At 5th level, the Servant helps protect its master if within 5 feet of him. The outsider can, once per day, do a counterspell against any dweomer that includes its master in the area of effect or among its targets (in game terms treat this counterspell as a dispel magic cast by the master, as an immediate action).

At 8th level, the Servant’s occasional insights allow their master to “take 20” with any Knowledge, Spellcraft or Use Magic Device check, once per day, without the usual time dilations or skill limitations.

At 11th level, if within 5 feet of its master, the Servant grants a +2 bonus to caster level checks (for example, when using dispel magic or attempting to bypass SR).

At 14th level, if within 5 feet of its master, the Servant protects his master from one spell, spell-like or supernatural effect.

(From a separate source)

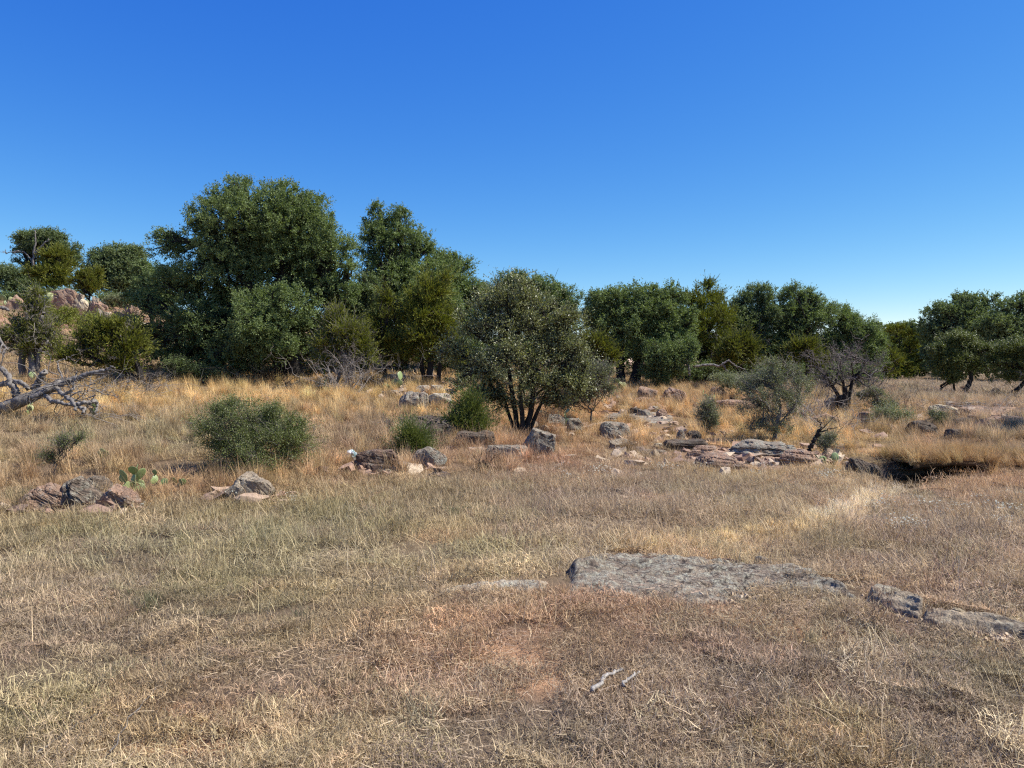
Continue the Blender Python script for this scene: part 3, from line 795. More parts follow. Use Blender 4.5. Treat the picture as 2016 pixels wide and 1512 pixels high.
outcrop('rock_slab', 'large grey lichened rock slab lying flat in the foreground grass',
        [(1104, 1150, 1178), (1125, 1112, 1186), (1180, 1102, 1192), (1300, 1100, 1196), (1400, 1108, 1200), (1480, 1112, 1196),
         (1560, 1120, 1180), (1620, 1138, 1176), (1665, 1158, 1180), (1702, 1180, 1190)], 0.085, M_SLAB, 201, nx=420, ny=150, edge=.16)
rock('thin dark ledge along the back edge of the large slab', 1240, 1330, 1096, 1112, M_RB, 220, d=6.35, thick=.25, lay=(0, 0, 1), strata=(.02, .02), excl=False)
rock('short dark ledge right of the first one on the back edge of the large slab', 1385, 1470, 1100, 1116, M_RB, 221, d=6.3, thick=.25, lay=(0, 0, 1), strata=(.02, .02), excl=False)
outcrop('rock_slab', 'thin pale sliver of rock in the grass left of the large slab', [(850, 1160, 1176), (930, 1150, 1172), (1000, 1146, 1166), (1080, 1148, 1166)], 0.03, M_RW, 202, edge=.1)
outcrop('rock_slab', 'tan grooved rock tail right of the large slab', [(1708, 1180, 1192), (1740, 1180, 1204), (1790, 1188, 1218), (1822, 1206, 1224)], 0.13, M_RT, 203, edge=.05, margin=-.03)
outcrop('rock_slab', 'flat grey rock sheet running to the right edge', [(1815, 1208, 1226), (1870, 1214, 1252), (1930, 1226, 1256), (2000, 1238, 1262), (2060, 1250, 1270)], 0.10, M_RT, 204, edge=.05, margin=-.03)
outcrop('rock_slab', 'broad flush pinkish bedrock sheet in the grass below the thorny tree', [(1345, 898, 912), (1400, 886, 926), (1470, 880, 932), (1540, 884, 926), (1600, 894, 918)], .05, M_RP, 206, edge=.2)
outcrop('rock_slab', 'flush grey ledge crossing the golden grass above the lone boulder', [(1185, 818, 826), (1230, 812, 832), (1290, 814, 834), (1330, 822, 832)], .06, M_RG, 207, edge=.15)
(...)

The effect must be susceptible to SR. Treat the effect as if it automatically failed to pass the master’s SR.

The Price: Servants demands something from its master. A Servant inflicts a constant -2 penalty to a Wizard’s Wisdom score (affecting skills and Will saving throws). The wizard also gains one physical and obvious animal trait from the Servant (like cat’s eyes or a tail) or a strange animal habit (this one resulting in a -2 to Diplomacy and Sense Motive checks).

Servants are untrustworthy. In game terms, the GM makes a secret Will save for the wizard each day (the DC is 10 + the wizard’s CL + the wizard’s Int mod). If a failure occurs, the Servant will refuse to execute one order that day and will dissipate for the next 1d4 hours. If the GM agrees, special (and constant) sacrifices or obeying the weird demands from the Servant can stop the bizarre behavior.

Banished Servants: If a Servant is banished, the master is automatically exhausted and must realize a special ritual that costs 300 gp per wizard level and deals 1d6 points of Constitution damage (that must be healed naturally) to summon it back.

You can temporarily dismiss your Servant (an action that requires one minute) and summon it back by offering a pinch of your blood (1 HP). The Servant will materialize within 1 mile of your in the next hour and move in your direction.